Pommier Observatory, Portland, OR, USA

Date/Time of photo:

2013-12-08

Equipment:

Telescope/Mount: Celestron Compustar C14 SCT with AstroPhysics 0.75x focal reducer (f/8). Camera: SBIG STL 11000M with Baader Planetarium HaRGB filters. Exposures: HaRGB=240:60:60:60 minutes = 6 hours total exposure.

Description:

IC 410 is an emission nebula in Auriga 12,000 light-years away. The nearby cluster of hot blue type O and B stars, NGC 1893 illuminates the nebula and also emits fierce stellar winds that have sculpted it. What were once two thick, majestic pillars of cold gas, like the Pillars of Creation in the Eagle Nebula, have been so heavily eroded by the stellar winds that they now resemble tadpoles.

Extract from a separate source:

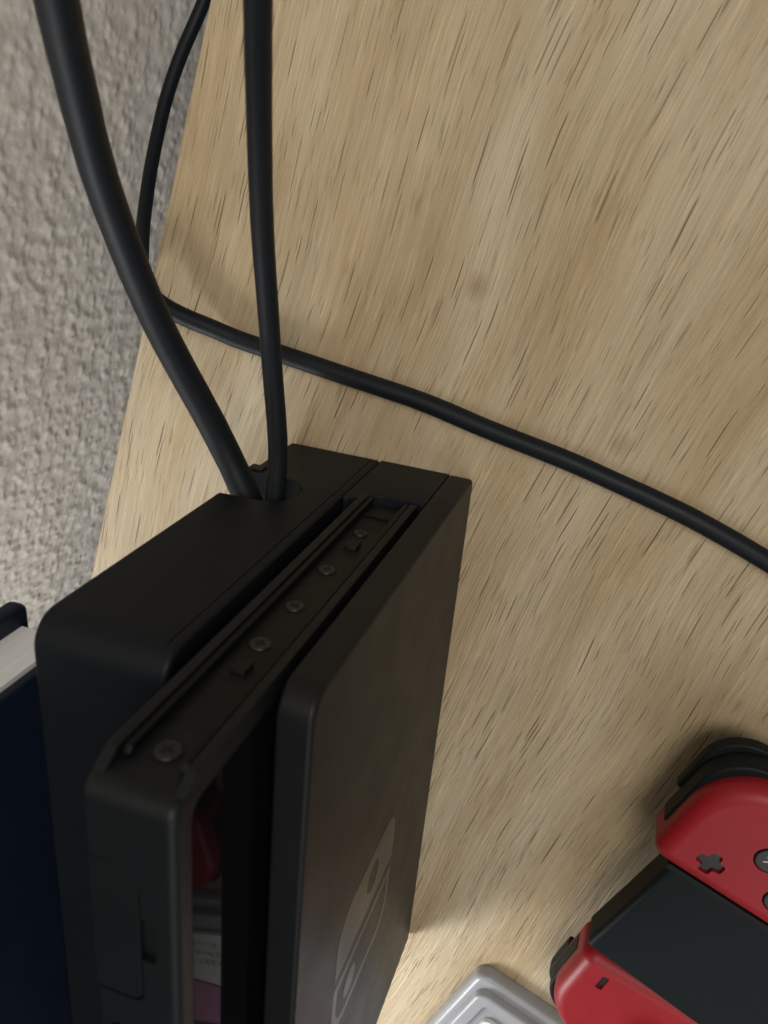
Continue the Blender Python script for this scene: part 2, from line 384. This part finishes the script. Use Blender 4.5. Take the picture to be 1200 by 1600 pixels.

The leading globules of the pillars still remain and represent the tadpoles heads. Intense radiation from the stars evaporates cold gas from the surface of the globules, ionizes it, and the stellar winds blow it back against the globules, forming brightly compressed rims. However, the stellar winds have so heavily eroded the pillars to the point where they now resemble wiggling tadpole tails, like celestial windsocks flapping in the stellar breeze.